- Por Felipe Goroso S.
- Columnista político
“Condenó a mi hermana a la muerte y a la familia a cadena perpetua por el dolor”, la frase de Mina Feliciángeli retumba en los pasillos del Tribunal de Sentencia. A su hermana, Olga, la encontraron muerta en su dormitorio. Murió a puñaladas, en su propia casa mientras dormía. El hombre habría ingresado a robar y mató a la misma. El informe forense determinó que la causa de muerte de Olga fue un shock hipovolémico por lesión a la altura del cuello con arma blanca.
Las leyes pueden ser leyes, pero eso no las hace justas. Tampoco las convierte en dogmas inalterables. Un sistema de justicia garantista, que da garantías para quienes cometen crímenes y se olvida de las víctimas. Uno donde las partes no gozan de igualdad ante la ley, desde el inicio son las víctimas y sus familias las que además de haber padecido el sufrimiento de ver cómo una persona adulta mayor es acuchillada dieciséis veces, cuyos hijos son violados en los baños de sus escuelas para luego ser comunicados que todo quedará impune. No pagarán ni los que cometen tales deleznables hechos ni sus padres, sencillamente porque no hay coraje para plantear un debate de fondo, con la suficiente sustancia que haga que las leyes se cambien.
Bajar la edad de imputabilidad, que si se da violación de un menor a otro los padres del agresor tengan responsabilidad penal y no solo civil, condenas más duras, cadena perpetua, pena de muerte, el interés superior del niño. Todo queda tapado bajo la alfombra de la corrección política, del extraordinario esfuerzo que se hace para justificar o contextualizar al agresor, al criminal, porque siempre se trata de enmarcar el debate planteando de que ambos son víctimas. Porque es pobre, porque es rico, porque es drogadicto, porque es alcohólico, porque si van a la cárcel lo único que se logrará es que obtengan una beca todo pagada para un masterado en criminalidad y uno de los mejores: porque también sufrió abuso o violación. ¿Y? las circunstancias son el árbol y el crimen es el bosque. El victimario y todo lo que lo rodea manejan el debate y logran sus objetivos: igualarse a la víctima y sobre todo y principalmente que nos olvidemos de ella. El contexto que rodea no hace que lo cometido deje de ser un crimen. Estamos en un punto en el que las recomendaciones de la ONU o convenios tienen el mismo nivel de relevancia que un grupo de vecinos chismosos: ninguna.
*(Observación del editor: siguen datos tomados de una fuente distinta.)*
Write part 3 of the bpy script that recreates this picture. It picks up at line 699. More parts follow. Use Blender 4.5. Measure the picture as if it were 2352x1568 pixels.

En lo que hace a los intereses de la gente, que exige recibir dos de los servicios indelegables que tiene el Estado para con sus ciudadanos: seguridad y justicia.
La política, esa mala palabra que empieza con p y termina con a, precisa liderar y plantear con la valentía y corajes suficientes las modificaciones que haya que hacer para que la población encuentre respuesta a sus reclamos. Que quede perfectamente claro qué se piensa en las víctimas. Que no sea que la receta sea propuesta por fuera del sistema democrático y los votantes se sientan identificados con ella.